Laura Graves and her husband, Samuel, never thought they’d be raising their two children in an apartment, but they say the housing market has left them with little choice.
Over the past three years, the couple, who are both 36 and live in a suburb of Portland, Oregon, have been looking for a home. They want to keep their monthly mortgage payment between $3,000 and $3,500 — or about 30% of their monthly take-home income of about $11,000. Laura is a financial analyst, and Samuel is an electrician, and they each made six figures last year, totaling $250,000.
But rising home prices and mortgage rates in recent years have made this goal difficult to accomplish. Laura says most homes they’re interested in would require a monthly mortgage payment of at least $5,000, or about half of their monthly income. So rather than splurging on a home outside their budget, they’ve decided to wait, pay $2,700 a month for a two-bedroom apartment and a storage unit, and cross their fingers that the market moves in their favor.
“We refuse to become ‘house-poor’ and, like many others, are choosing to sit it out until the housing market is reasonable again,” Laura said. Someone is “house-poor” when they’re struggling financially because their homeownership costs are too high.

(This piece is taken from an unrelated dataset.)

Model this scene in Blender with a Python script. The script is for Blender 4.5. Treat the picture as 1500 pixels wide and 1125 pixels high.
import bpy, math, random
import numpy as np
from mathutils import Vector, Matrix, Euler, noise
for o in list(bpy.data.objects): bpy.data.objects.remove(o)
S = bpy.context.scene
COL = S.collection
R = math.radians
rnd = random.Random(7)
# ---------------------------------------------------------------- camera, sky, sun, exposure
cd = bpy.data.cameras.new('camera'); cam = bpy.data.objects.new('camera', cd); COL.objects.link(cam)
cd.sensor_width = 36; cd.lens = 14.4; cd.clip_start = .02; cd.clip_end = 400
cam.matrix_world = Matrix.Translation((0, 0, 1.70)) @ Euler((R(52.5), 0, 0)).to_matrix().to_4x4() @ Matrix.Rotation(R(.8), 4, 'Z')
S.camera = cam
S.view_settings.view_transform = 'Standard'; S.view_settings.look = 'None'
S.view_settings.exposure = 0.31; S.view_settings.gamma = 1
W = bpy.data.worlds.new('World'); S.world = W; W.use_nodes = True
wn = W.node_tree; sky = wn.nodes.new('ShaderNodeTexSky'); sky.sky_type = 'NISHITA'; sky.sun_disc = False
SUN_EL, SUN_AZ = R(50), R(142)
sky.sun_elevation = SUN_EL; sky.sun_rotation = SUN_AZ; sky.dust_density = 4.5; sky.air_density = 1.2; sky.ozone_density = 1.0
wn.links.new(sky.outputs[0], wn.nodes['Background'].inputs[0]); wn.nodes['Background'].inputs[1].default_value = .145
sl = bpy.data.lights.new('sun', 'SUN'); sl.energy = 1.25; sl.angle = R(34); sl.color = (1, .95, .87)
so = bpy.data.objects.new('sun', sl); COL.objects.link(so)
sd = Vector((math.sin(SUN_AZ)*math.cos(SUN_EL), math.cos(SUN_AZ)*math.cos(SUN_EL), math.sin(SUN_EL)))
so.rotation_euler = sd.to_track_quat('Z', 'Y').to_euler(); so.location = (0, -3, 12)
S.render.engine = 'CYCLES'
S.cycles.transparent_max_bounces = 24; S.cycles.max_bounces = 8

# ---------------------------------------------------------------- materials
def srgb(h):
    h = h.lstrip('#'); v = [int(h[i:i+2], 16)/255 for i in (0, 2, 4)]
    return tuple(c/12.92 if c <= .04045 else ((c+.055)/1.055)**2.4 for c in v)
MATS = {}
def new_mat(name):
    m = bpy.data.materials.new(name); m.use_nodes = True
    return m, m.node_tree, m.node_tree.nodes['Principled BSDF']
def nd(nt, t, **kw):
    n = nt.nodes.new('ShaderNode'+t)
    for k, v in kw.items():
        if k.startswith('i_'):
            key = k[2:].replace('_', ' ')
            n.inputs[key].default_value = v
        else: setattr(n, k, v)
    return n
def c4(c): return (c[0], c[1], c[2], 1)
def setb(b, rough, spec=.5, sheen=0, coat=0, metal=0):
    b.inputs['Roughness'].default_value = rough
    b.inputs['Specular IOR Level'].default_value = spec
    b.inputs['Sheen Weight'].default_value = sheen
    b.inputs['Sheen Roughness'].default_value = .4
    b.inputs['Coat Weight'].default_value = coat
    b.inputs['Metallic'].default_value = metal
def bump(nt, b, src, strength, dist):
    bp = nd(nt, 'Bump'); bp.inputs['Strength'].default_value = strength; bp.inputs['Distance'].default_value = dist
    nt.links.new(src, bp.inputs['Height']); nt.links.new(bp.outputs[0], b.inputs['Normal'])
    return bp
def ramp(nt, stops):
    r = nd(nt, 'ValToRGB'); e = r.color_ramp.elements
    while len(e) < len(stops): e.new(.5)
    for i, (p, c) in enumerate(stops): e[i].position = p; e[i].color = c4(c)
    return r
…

Laura and Samuel are among a group of Americans with six-figure incomes who say they can’t find a home they desire that’s in their budget. In recent years, high home prices and elevated mortgage rates have propelled the cost of homeownership in the US to near-record-high unaffordability levels. While the Federal Reserve’s expected interest-rate cuts may lower mortgage rates, they may not do much to help housing affordability in the immediate future. That’s because lower rates could cause buyers to flood the market and push up prices, and a slight reduction in rates may be enough to persuade homeowners with ultralow mortgage rates to sell their homes — keeping the housing supply lower and home prices higher.